--- BEGIN COLLECTED MATERIAL ---
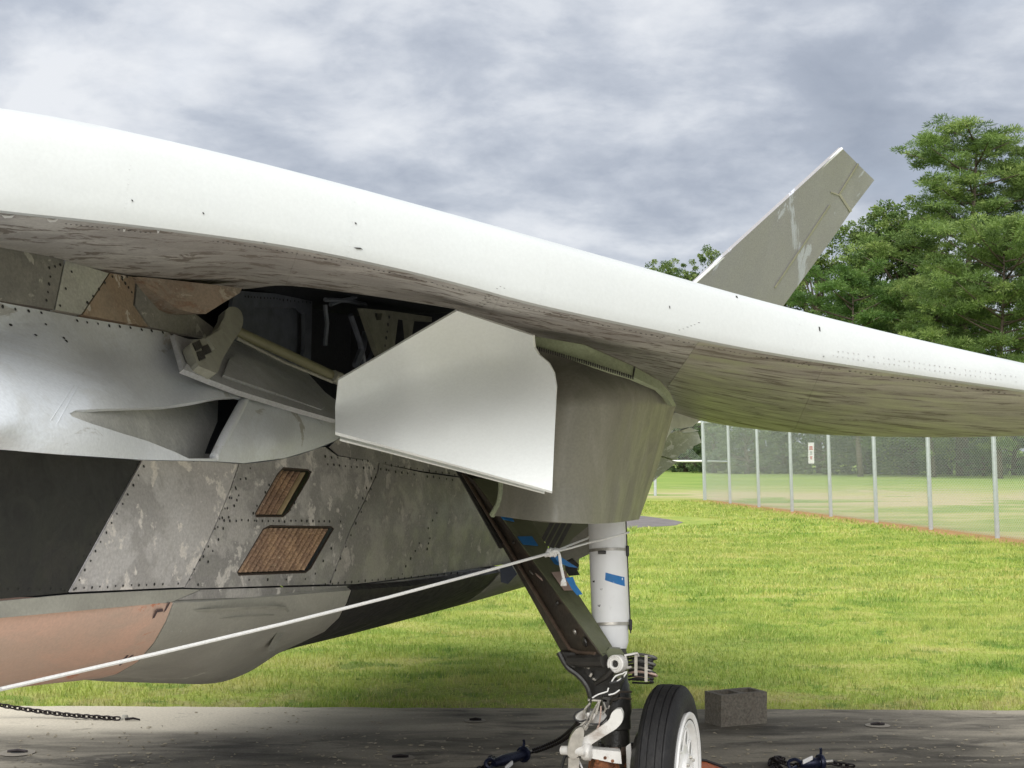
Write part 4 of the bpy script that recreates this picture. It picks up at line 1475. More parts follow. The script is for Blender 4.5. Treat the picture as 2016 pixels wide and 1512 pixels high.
OF = DoorField()
panel('curved_gear_door', [(1030, 660), (1150, 676), (1250, 721), (1300, 748), (1320, 772), (1330, 800), (1316, 850), (1300, 905), (1280, 962), (1258, 1023)] + spline([(1256, 1023), (1210, 1029), (1150, 1031), (1050, 1024), (970, 1015)], 12)
      + spline([(970, 1015), (981, 994), (986, 972), (987, 942)], 8) + [(1010, 900), (1030, 760)], OF, M['olive'], jet, .018, 12)
ff = panel('door_flange', [(1053, 662), (1150, 679), (1250, 723), (1300, 751), (1318, 772), (1331, 799), (1324, 800), (1312, 781), (1298, 766), (1246, 742), (1150, 711), (1056, 684)], deeper(OF, .11), M['olive_flange'], jet, .02, 10)
FFp = deeper(OF, .115)
mb = MB()
for i in range(44):
    t = i / 43
    x = 1058 + (1246 - 1058) * t
    y = np.interp(x, [1056, 1150, 1246], [684, 711, 742])
    c = FFp(x, y + 1.5)
    mb.box(c, .0045, .012, .014)
mb.build('flange_teeth', M['seam'], jet, smooth=False, kind='stuff')
mb = MB()
mb.tube([FFp(1250, 722), FFp(1246, 743)], .003, 4)
mb.build('flange_joint', M['seam'], jet)
mb = MB()
lipp = [OF(*q) for q in spline([(969, 1014), (981, 994), (986, 972), (987, 945)], 8)]
mb.tube(lipp, .012, 8)
mb.build('door_lip', M['olive_flange'], jet)

# ---- things behind the curved door
panel('rear_gear_door', [(1040, 1015), (1160, 1018), (1158, 1036), (1128, 1060), (1100, 1098), (1075, 1070), (1050, 1040)], lambda a, b: P(a, b, 7.6), M['brace_olive'], jet, .03, 14)
mb = MB()
for i in range(4):
    x = 1085 + i * 12
    mb.quadbar([P(x, 1024, 7.3), P(x + 9, 1024, 7.3), P(x + 9, 1024, 7.45), P(x, 1024, 7.45)],
               [P(x - 32, 1085, 7.3), P(x - 23, 1085, 7.3), P(x - 23, 1085, 7.45), P(x - 32, 1085, 7.45)])
mb.build('door_rib', M['gear_dark'], jet, smooth=False)
panel('rear_bay_plate', [(1120, 1022), (1166, 1022), (1166, 1088), (1128, 1106), (1096, 1098)], lambda a, b: P(a, b, 7.9), M['olive'], jet, .03, 14)
panel('rear_fairing', [(984, 1118), (1004, 1108), (1018, 1130), (1000, 1150), (986, 1146)], lambda a, b: P(a, b, 7.7), plain('dark_blue_paint', (.012, .022, .05), .4), jet, .05, 10)
panel('hinge_bracket', [(1112, 1108), (1128, 1100), (1140, 1112), (1136, 1122), (1142, 1132), (1120, 1134), (1114, 1124)], lambda a, b: P(a, b, 6.7), M['gear_dark'], jet, .06, 8)

# ---- drag brace (dark box beam with an olive side)
L0, L1 = P(900, 918, 6.95), P(1107, 1289, 6.22)
M0, M1 = P(931, 944, 6.72), P(1186, 1293, 5.98)
R0, R1 = P(990, 942, 6.82), P(1207, 1276, 6.10)
K0, K1 = L0 + R0 - M0, L1 + R1 - M1
brace = MB().quadbar([L0, M0, R0, K0], [L1, M1, R1, K1]).build('drag_brace', M['brace'], jet, smooth=True, bevel=.006)
nrm_ = (M1 - M0).cross(R1 - M1).normalized()
if nrm_.y > 0:
    nrm_ = -nrm_
ov = lambda p: p + nrm_ * .003
e_ = (R1 - M1) * .03
MB().add([ov(M0 + e_), ov(M1 + e_), ov(R1 - e_), ov(R0 - e_), M0 + e_, M1 + e_, R1 - e_, R0 - e_],
         [(0, 1, 2, 3), (0, 4, 5, 1), (2, 6, 7, 3), (1, 5, 6, 2), (0, 3, 7, 4)]).build('brace_side_plate', M['brace_olive'], brace, smooth=False)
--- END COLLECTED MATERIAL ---
WRITTEN PROBLEM
Copy the whole listing above word for word but do not carry over the pictures.

ANSWER FOR THE TASK
Write part 4 of the bpy script that recreates this picture. It picks up at line 1475. More parts follow. The script is for Blender 4.5. Treat the picture as 2016 pixels wide and 1512 pixels high.
OF = DoorField()
panel('curved_gear_door', [(1030, 660), (1150, 676), (1250, 721), (1300, 748), (1320, 772), (1330, 800), (1316, 850), (1300, 905), (1280, 962), (1258, 1023)] + spline([(1256, 1023), (1210, 1029), (1150, 1031), (1050, 1024), (970, 1015)], 12)
      + spline([(970, 1015), (981, 994), (986, 972), (987, 942)], 8) + [(1010, 900), (1030, 760)], OF, M['olive'], jet, .018, 12)
ff = panel('door_flange', [(1053, 662), (1150, 679), (1250, 723), (1300, 751), (1318, 772), (1331, 799), (1324, 800), (1312, 781), (1298, 766), (1246, 742), (1150, 711), (1056, 684)], deeper(OF, .11), M['olive_flange'], jet, .02, 10)
FFp = deeper(OF, .115)
mb = MB()
for i in range(44):
    t = i / 43
    x = 1058 + (1246 - 1058) * t
    y = np.interp(x, [1056, 1150, 1246], [684, 711, 742])
    c = FFp(x, y + 1.5)
    mb.box(c, .0045, .012, .014)
mb.build('flange_teeth', M['seam'], jet, smooth=False, kind='stuff')
mb = MB()
mb.tube([FFp(1250, 722), FFp(1246, 743)], .003, 4)
mb.build('flange_joint', M['seam'], jet)
mb = MB()
lipp = [OF(*q) for q in spline([(969, 1014), (981, 994), (986, 972), (987, 945)], 8)]
mb.tube(lipp, .012, 8)
mb.build('door_lip', M['olive_flange'], jet)

# ---- things behind the curved door
panel('rear_gear_door', [(1040, 1015), (1160, 1018), (1158, 1036), (1128, 1060), (1100, 1098), (1075, 1070), (1050, 1040)], lambda a, b: P(a, b, 7.6), M['brace_olive'], jet, .03, 14)
mb = MB()
for i in range(4):
    x = 1085 + i * 12
    mb.quadbar([P(x, 1024, 7.3), P(x + 9, 1024, 7.3), P(x + 9, 1024, 7.45), P(x, 1024, 7.45)],
               [P(x - 32, 1085, 7.3), P(x - 23, 1085, 7.3), P(x - 23, 1085, 7.45), P(x - 32, 1085, 7.45)])
mb.build('door_rib', M['gear_dark'], jet, smooth=False)
panel('rear_bay_plate', [(1120, 1022), (1166, 1022), (1166, 1088), (1128, 1106), (1096, 1098)], lambda a, b: P(a, b, 7.9), M['olive'], jet, .03, 14)
panel('rear_fairing', [(984, 1118), (1004, 1108), (1018, 1130), (1000, 1150), (986, 1146)], lambda a, b: P(a, b, 7.7), plain('dark_blue_paint', (.012, .022, .05), .4), jet, .05, 10)
panel('hinge_bracket', [(1112, 1108), (1128, 1100), (1140, 1112), (1136, 1122), (1142, 1132), (1120, 1134), (1114, 1124)], lambda a, b: P(a, b, 6.7), M['gear_dark'], jet, .06, 8)

# ---- drag brace (dark box beam with an olive side)
L0, L1 = P(900, 918, 6.95), P(1107, 1289, 6.22)
M0, M1 = P(931, 944, 6.72), P(1186, 1293, 5.98)
R0, R1 = P(990, 942, 6.82), P(1207, 1276, 6.10)
K0, K1 = L0 + R0 - M0, L1 + R1 - M1
brace = MB().quadbar([L0, M0, R0, K0], [L1, M1, R1, K1]).build('drag_brace', M['brace'], jet, smooth=True, bevel=.006)
nrm_ = (M1 - M0).cross(R1 - M1).normalized()
if nrm_.y > 0:
    nrm_ = -nrm_
ov = lambda p: p + nrm_ * .003
e_ = (R1 - M1) * .03
MB().add([ov(M0 + e_), ov(M1 + e_), ov(R1 - e_), ov(R0 - e_), M0 + e_, M1 + e_, R1 - e_, R0 - e_],
         [(0, 1, 2, 3), (0, 4, 5, 1), (2, 6, 7, 3), (1, 5, 6, 2), (0, 3, 7, 4)]).build('brace_side_plate', M['brace_olive'], brace, smooth=False)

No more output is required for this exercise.